В. Дымарский – Отсюда вообще растут ноги, что называется, той обиды Японии на Советский Союз, а теперь уже и на Россию, за 45-й год, я имею в виду за август – сентябрь 45-го года?
В. Молодяков – Ну, Советский Союз нарушил Пакт о нейтралитете. Тут двух мнений быть не может, хотя до сих пор иные наши пропагандисты пытаются утверждать обратное. Но в записях бесед Молотова с японским послом Сато четко совершенно это все видно. Молотов сначала, когда он, собственно говоря, объявлял Сато о денонсации, то есть о том, что Советский Союз не будет продлять Пакт о нейтралитете через 5 лет после его истечения... Сато спросил Молотова: «А что будет, собственно?». Молотов сказал: «Ну, наши отношения вернутся к тому моменту, в каком они были до пакта». Сато сказал ему: «Извините, господин нарком, как же так? Вот то-то, то-то, в пакте же прямо сказано...». Молотов сказал: «Ну да, да, пакт будет оставаться в силе». И Молотов это несколько раз повторил, и повторял это потом Малик, наш посол в Токио, что мы не разорвали пакт, а отказались его продлять. То есть, как говорится, что на самом деле думал Молотов, что решил Сталин – это одно. Но эти слова зафиксированы не где-нибудь, а в официальных советских дипломатических документах. Так что тут уж, как говорится, это слова от первого лица. Если бы эти слова были известны, допустим, только по воспоминаниям японского посла или по японским записям – это одно. А тут у нас официальные советские записи – это от первого лица, и говорить больше не о чем.

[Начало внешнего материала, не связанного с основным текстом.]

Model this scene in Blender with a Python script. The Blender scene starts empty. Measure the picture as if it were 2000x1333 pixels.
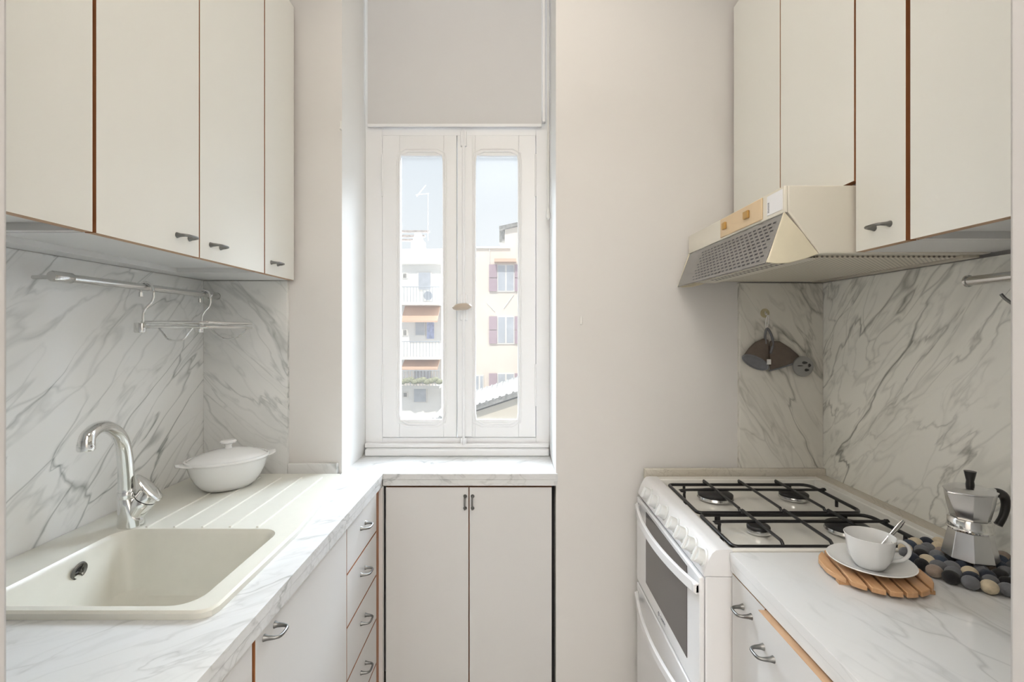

В. Дымарский – Будущие союзники, я имею в виду англичане, ну, американцы в какой-то степени, знали о том предложении, которое в 40-м году получил Сталин? Как они реагировали?

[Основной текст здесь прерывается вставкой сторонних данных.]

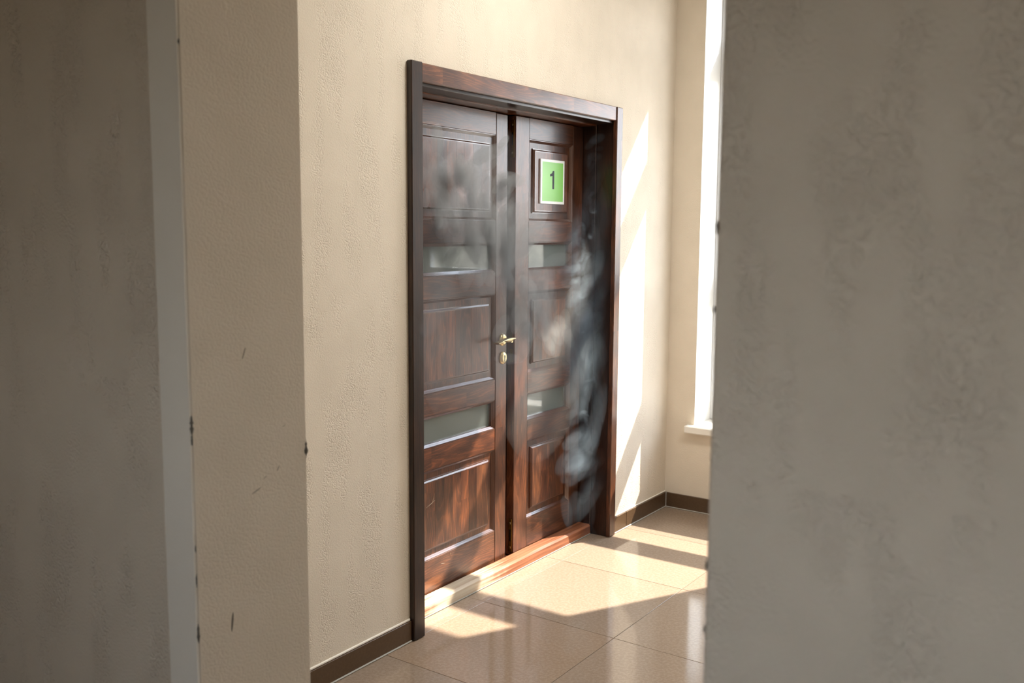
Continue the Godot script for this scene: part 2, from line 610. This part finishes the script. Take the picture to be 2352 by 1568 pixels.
func tall_window(w: Node3D) -> void:
	box("window_sill", V(4.645, 0.433, 0.122), V(4.93, 0.475, 1.44), M.sill, w, 0.006)
	# white plaster reveals
	var st := begin()
	cbox(st, V(XW + 0.001, 0.475, 0.158), V(4.93, 2.90, 0.164), 0.0)
	cbox(st, V(XW + 0.001, 0.475, 1.398), V(4.93, 2.90, 1.404), 0.0)
	cbox(st, V(XW + 0.001, 2.895, 0.164), V(4.93, 2.905, 1.398), 0.0)
	obj("reveal", st, M.signwhite, w)
	# frame: jambs, head, foot and two crossbars
	var x0 := 4.897
	var x1 := 4.945
	box("jamb", V(x0, 0.475, 0.164), V(x1, 2.90, 0.186), M.pvc, w, 0.004)
	box("jamb", V(x0, 0.475, 1.352), V(x1, 2.90, 1.398), M.pvc, w, 0.004)
	box("crossbar", V(x0, 0.475, 0.186), V(x1, 0.60, 1.352), M.pvc, w, 0.004)
	box("crossbar", V(x0, 1.10, 0.186), V(x1, 1.265, 1.352), M.pvc, w, 0.004)
	box("crossbar", V(x0, 2.305, 0.186), V(x1, 2.50, 1.352), M.pvc, w, 0.004)
	box("crossbar", V(x0, 2.80, 0.186), V(x1, 2.90, 1.352), M.pvc, w, 0.004)
	for y in [[0.60, 1.10], [1.265, 2.305], [2.50, 2.80]]:
		box("pane", V(4.918, y[0], 0.186), V(4.922, y[1], 1.352), M.glass, w, 0.0)


func build_side_window() -> void:
	var w := thing("window_2", "white framed window of the near room, behind the viewpoint", "window", "structure")
	var x0 := -1.16
	var x1 := -1.09
	for z in [[1.70, 1.75], [2.40, 2.45]]:
		box("jamb", V(x0, 1.1, z[0]), V(x1, 2.0, z[1]), M.pvc, w, 0.004)
	for y in [[1.1, 1.15], [1.95, 2.0]]:
		box("crossbar", V(x0, y[0], 1.75), V(x1, y[1], 2.40), M.pvc, w, 0.004)
	box("pane", V(-1.127, 1.15, 1.75), V(-1.123, 1.95, 2.40), M.glass, w, 0.0)


func build_lamps() -> void:
	lamp("flat square white ceiling light above the double doors, over the top of the picture", V(3.0, WALL_TOP, 0.8), 0.65)
	lamp("flat square white ceiling light in the middle of the hall, farther from the doors", V(3.1, WALL_TOP, 1.9), 1.05)


func lamp(label: String, at: Vector3, energy: float) -> void:
	var l := thing("ceiling_light", label, "lamp", "", at)
	number(l, "ceiling_light")
	l.set_meta("group", "ceiling lights of the hall")
	box("frame", V(-0.31, -0.03, -0.31), V(0.31, -0.0005, 0.31), M.pvc, l, 0.004)
	var glow := mat(Color(0.95, 0.95, 0.93), 0.5)
	glow.emission_enabled = true
	glow.emission = Color(1, 0.98, 0.95)
	glow.emission_energy_multiplier = 0.8
	box("diffuser", V(-0.29, -0.033, -0.29), V(0.29, -0.025, 0.29), glow, l, 0.0)
	var a := AreaLight3D.new()
	a.name = "lamp_light"
	a.area_size = Vector2(0.58, 0.58)
	a.light_color = Color(1, 0.995, 0.98)
	a.light_energy = energy
	a.shadow_enabled = true
	a.set("area_range", 12.0)
	a.set("area_attenuation", 2.0)
	a.position = V(0, -0.036, 0)
	a.rotation.x = -PI / 2
	l.add_child(a)


# ---------------------------------------------------------------- the doors
func build_frame() -> void:
	var f := thing("trim_1", "dark brown wooden door casing and jambs around the double doors", "door frame", "structure")
	# casing posts and head
	box("casing_post", V(2.5505, 0.002, 0), V(2.6115, 2.0915, 0.0235), M.wood_v[6], f, 0.003)
	box("casing_post", V(4.0235, 0.002, 0), V(4.0795, 2.0895, 0.0235), M.wood_v[3], f, 0.003)
	box("casing_head", V(2.6125, 2.025, 0), V(4.0215, 2.0905, 0.0185), M.wood_h[0], f, 0.003)
	# lining boards between wall face and frame, their front edges just behind the casing
	box("lining", V(2.585, 0.0, -0.088), V(2.606, 2.035, 0.0005), M.wood_v[6], f, 0.0015)
	box("lining", V(4.0295, 0.0, -0.088), V(4.052, 2.035, 0.0005), M.wood_v[6], f, 0.0015)
	box("lining", V(2.606, 2.0135, -0.088), V(4.0295, 2.035, 0.0005), M.wood_h[6], f, 0.0015)
	# the frame proper, a little proud of the lining
	box("jamb", V(2.585, 0.0, -0.20), V(2.616, 2.04, -0.0885), M.wood_v[6], f, 0.002)
	box("jamb", V(4.0215, 0.0, -0.20), V(4.052, 2.04, -0.0885), M.wood_v[6], f, 0.002)
	box("jamb_head", V(2.616, 2.0065, -0.20), V(4.0215, 2.04, -0.0885), M.wood_h[2], f, 0.002)
	# worn threshold
	var t := thing("trim_2", "worn reddish wooden threshold under the double doors, bleached at left", "threshold", "structure")
	var st := begin()
	var n := 48
	for i in n:
		var xa := lerpf(2.617, 4.0205, float(i) / n)
		var xb := lerpf(2.617, 4.0205, float(i + 1) / n)
		var za := -0.0865 - thr_wear(xa)
		var zb := -0.0865 - thr_wear(xb)
		quad(st, V(xa, 0, -0.086), V(xb, 0, -0.086), V(xb, 0.041, zb * 0.5 - 0.043), V(xa, 0.041, za * 0.5 - 0.043), V(0, 0, 1))
		quad(st, V(xa, 0.041, za * 0.5 - 0.043), V(xb, 0.041, zb * 0.5 - 0.043), V(xb, 0.0505, zb - 0.006), V(xa, 0.0505, za - 0.006), V(0, 1, 1))
		quad(st, V(xa, 0.0505, za - 0.006), V(xb, 0.0505, zb - 0.006), V(xb, 0.0495, -0.1545), V(xa, 0.0495, -0.1545), V(0, 1, 0))
		quad(st, V(xa, 0.0495, -0.1545), V(xb, 0.0495, -0.1545), V(xb, 0.028, -0.1545), V(xa, 0.028, -0.1545), V(0, 0, -1))
		quad(st, V(xa, 0.028, -0.1545), V(xb, 0.028, -0.1545), V(xb, 0.028, -0.24), V(xa, 0.028, -0.24), V(0, 1, 0))
	obj("sill_board", st, M.worn, t)
	st = begin()
	cbox(st, V(2.617, 0, -0.0858), V(4.0205, 0.0055, -0.0825), 0.002)
	obj("joint_sealant", st, M.caulk, t)


func thr_wear(x: float) -> float:
	return 0.004 * (0.5 + 0.5 * sin(x * 9.0)) + 0.003 * (0.5 + 0.5 * sin(x * 23.0 + 1.0)) + (0.006 if x < 2.9 else 0.0)


const MOULD := [Vector2(0, 0), Vector2(0.0012, -0.002), Vector2(0.003, -0.002), Vector2(0.0036, -0.0032), Vector2(0.0088, -0.0072), Vector2(0.0092, -0.0084), Vector2(0.0130, -0.0112), Vector2(0.0135, -0.0125), Vector2(0.0135, -0.024)]
const RAISED := [Vector2(0, -0.0135), Vector2(0, -0.0075), Vector2(0.003, -0.0075), Vector2(0.0035, -0.0055), Vector2(0.0085, -0.0025), Vector2(0.009, -0.0005), Vector2(0.0125, -0.0005)]
# heights of the rails' flat faces
const RAILS := [[0.036, 0.184], [0.554, 0.645], [0.774, 0.865], [1.237, 1.330], [1.458, 1.550], [1.912, 2.003]]


func build_leaf(d: Node3D, w: float, xs0: float, xs1: float, tones: Array) -> void:
	# stiles 0..xs0 and xs1..w, rails between them, face at z = 0
	var depth := 0.042
	box("stile", V(0, 0.036, -depth), V(xs0, 2.003, 0), M.wood_v[tones[0]], d, 0.002)
	box("stile", V(xs1, 0.036, -depth), V(w, 2.003, 0), M.wood_v[tones[1]], d, 0.004)
	for i in RAILS.size():
		box("rail", V(xs0 + 0.0008, RAILS[i][0], -depth + 0.0005), V(xs1 - 0.0008, RAILS[i][1], -0.0004), M.wood_h[(tones[2] + i * 2) % 5], d, 0.0008)
	var glazed := [false, true, false, true, false]
	for i in 5:
		var y0: float = RAILS[i][1]
		var y1: float = RAILS[i + 1][0]
		var r := Rect2(xs0, y0, xs1 - xs0, y1 - y0)
		var st := begin()
		ring(st, r, MOULD)
		obj("moulding", st, M.mould, d)
		if glazed[i]:
			st = begin()
			cbox(st, V(xs0 + 0.003, y0 + 0.003, -0.0265), V(xs1 - 0.003, y1 - 0.003, -0.0225), 0.0)
			obj("glass_pane", st, M.glass, d)
			continue
		var p := Node3D.new()
		p.name = "panel"
		d.add_child(p, true)
		number(p, "panel")
		box("margin_board", V(xs0 + 0.003, y0 + 0.003, -0.032), V(xs1 - 0.003, y1 - 0.003, -0.0125), M.wood_v[tones[1]], p, 0.0)
		var inner := r.grow_individual(-0.0385, -0.0375, -0.0385, -0.0385)
		st = begin()
		ring(st, inner, RAISED)
		obj("raised_edge", st, M.mould, p)
		var field := inner.grow(-0.0125)
		var n := 8 if field.size.x > 0.4 else 4
		var x := field.position.x
		for k in n:
			var bw := field.size.x / n
			if k < n - 1:
				bw *= rng.randf_range(0.85, 1.15)
			else:
				bw = field.end.x - x
			box("stave", V(x + 0.0001, field.position.y, -0.02), V(x + bw - 0.0001, field.end.y, -0.0006 - 0.0001 * (k % 2)), M.wood_v[[0, 2, 3, 1, 4, 2, 5, 0][(k + i * 3) % 8]], p, 0.0002)
			x += bw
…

В. Молодяков – Ну, что они точно о нем знали и от кого они об этом знали, с полной уверенностью судить не берусь. Но Молотов проинформировал советского полпреда в Лондоне Ивана Михайловича Майского о том, что немцы нас попытались соблазнить участием в дележе Британской империи, но мы отказались. То есть Молотов сообщил Майскому заведомую неправду. Возникает вопрос: для чего?
В. Дымарский – Для передачи англичанам?
В. Молодяков – Да, я полагаю так. Тем более, что англичане, в общем-то, Майскому... ну, верили, не верили, но слушали его очень внимательно. Майский был послом с 32-го года, у него были прекрасные связи в правящей элите, его слушали.

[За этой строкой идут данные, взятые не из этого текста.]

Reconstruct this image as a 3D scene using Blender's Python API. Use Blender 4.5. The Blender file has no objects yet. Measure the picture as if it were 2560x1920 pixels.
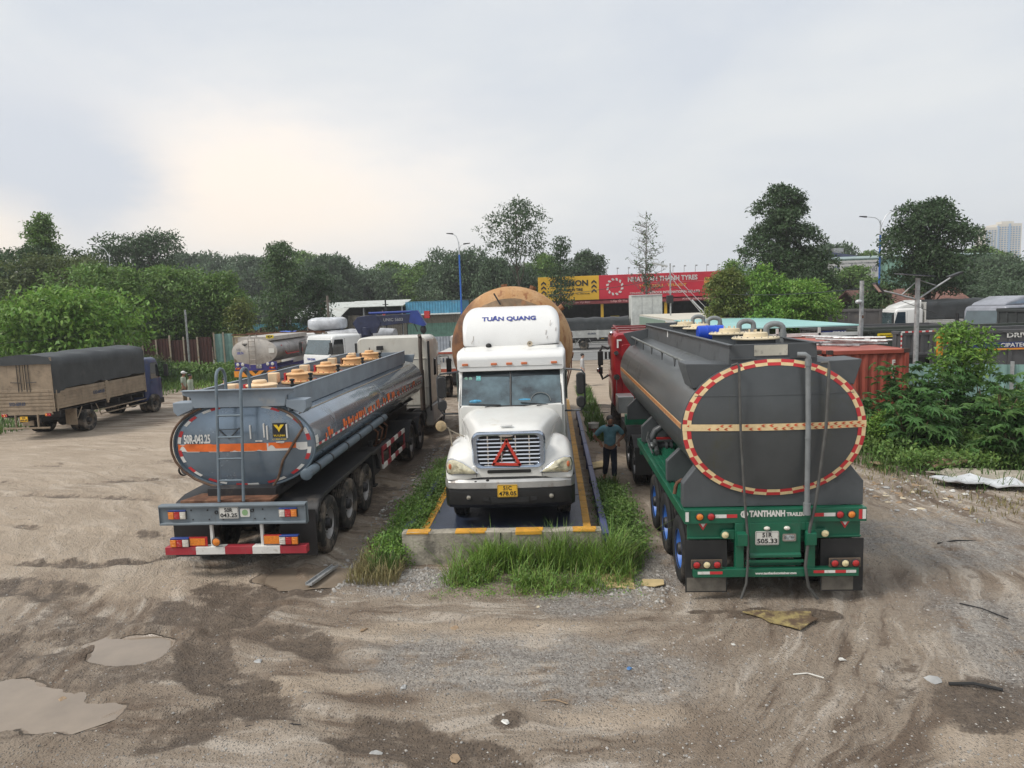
import bpy, math, random
import numpy as np
from mathutils import Matrix, Vector, noise
sc = bpy.context.scene
COL = sc.collection
rnd = random.Random(7)
R_ = math.radians
PI = math.pi

# ------------------------------------------------------------------ camera
cd = bpy.data.cameras.new('camera'); cam = bpy.data.objects.new('camera', cd); COL.objects.link(cam)
cd.sensor_width = 36.0; cd.lens = 24.96; cd.clip_end = 4000; cd.clip_start = 0.1
# rows below are the calibrated world axes expressed in the camera's own axes
_R = Matrix(((0.99783, 0.02817, 0.05947), (0.05588, 0.11455, -0.99184), (-0.03476, 0.99302, 0.11273)))
cam.matrix_world = Matrix.Translation((0, 0, 4.4)) @ _R.to_4x4()
sc.camera = cam
sc.view_settings.view_transform = 'Standard'; sc.view_settings.look = 'None'
sc.view_settings.gamma = 1.0; sc.view_settings.exposure = 0.46

# ------------------------------------------------------------------ sky and sun
SUN_EL, SUN_AZ = R_(52), R_(-115)          # azimuth measured from +Y towards +X
w = bpy.data.worlds.new('World'); sc.world = w; w.use_nodes = True
nt = w.node_tree; nt.nodes.clear()
def N(t, kind, **kw):
    n = t.nodes.new(kind)
    for k, v in kw.items():
        if k in n.inputs: n.inputs[k].default_value = v
        else: setattr(n, k, v)
    return n
def L(t, a, b): t.links.new(a, b)
sky = N(nt, 'ShaderNodeTexSky'); sky.sky_type = 'NISHITA'; sky.sun_disc = False
sky.sun_elevation = SUN_EL; sky.sun_rotation = SUN_AZ; sky.dust_density = 4.0
bg1 = N(nt, 'ShaderNodeBackground'); bg1.inputs['Strength'].default_value = 0.09
L(nt, sky.outputs[0], bg1.inputs['Color'])
tc = N(nt, 'ShaderNodeTexCoord')
mp = N(nt, 'ShaderNodeMapping'); mp.inputs['Scale'].default_value = (1.0, 1.0, 2.6); mp.inputs['Rotation'].default_value = (0.0, -0.35, 0.3)
L(nt, tc.outputs['Generated'], mp.inputs['Vector'])
nz = N(nt, 'ShaderNodeTexNoise', Scale=2.2, Detail=7.0, Roughness=0.52, Distortion=0.3)
L(nt, mp.outputs[0], nz.inputs['Vector'])
cr = N(nt, 'ShaderNodeValToRGB'); cr.color_ramp.elements[0].position = 0.38; cr.color_ramp.elements[1].position = 0.66
cr.color_ramp.elements[0].color = (0.545, 0.58, 0.63, 1); cr.color_ramp.elements[1].color = (0.655, 0.67, 0.675, 1)
L(nt, nz.outputs['Fac'], cr.inputs['Fac'])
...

В. Дымарский – Хорошо, Василий, у нас совсем мало времени. Я все-таки хочу, чтобы вы объяснили одну вещь. А почему это неправда? Мы же действительно отказались.
В. Молодяков – Мы не отказались. Мы согласились.
В. Дымарский – Но согласились на тех условиях, которые мы выдвигали.
В. Молодяков – Давайте разберемся. 25 ноября Сталин согласился, выдвинув определенные условия. И сказал послу Шуленбургу: «Мы ожидаем скорого ответа германского правительства». И ответа он так и не получил. Сталин не отказался.
В. Дымарский – Вот это очень важное уточнение, да.
В. Молодяков – Это главное – Сталин не отказался. Молотов сразу согласился на это в принципе...
В. Дымарский – То есть наши не получили ответа...
В. Молодяков – На свои контрпредложения.
В. Дымарский – Ни «да», ни «нет» – ничего, да?
В. Молодяков – Да. Хотя несколько раз напоминали немцам, что, дескать, «мы ждем ответа». Это все видно из опубликованной дипломатической переписки советской. И тут, как говорится, уже двух мнений быть не может.
В. Дымарский – Так... «А СССР помогал Чан Кайши. Я правильно понял?» – пишет нам Илья из Тулы. Конечно, это же 40-й год...
В. Молодяков – Помогал, помогал.
В. Дымарский – Еще Чан Кайши не поссорился с Мао Цзэдуном.
В. Молодяков – Когда больше, когда меньше, но помогал постоянно.
В. Дымарский – Это известно, Илья, это можно прочитать, сейчас достаточно много литературы...
В. Молодяков – Это видно из советских дипломатических документов. Одним из главных военных советников в 40-м году у него был генерал Власов под псевдонимом «Волков», один из сталинских любимцев.
В. Дымарский – Да, это известно. Василий, спасибо за эту беседу, это во-первых...
В. Молодяков – Спасибо.
В. Дымарский – Во-вторых, мы вас так просто в Токио не отпустим, мы сделаем с вами еще пару передач.
В. Молодяков – С удовольствием.
В. Дымарский – А с вами я прощаюсь до встречи через неделю.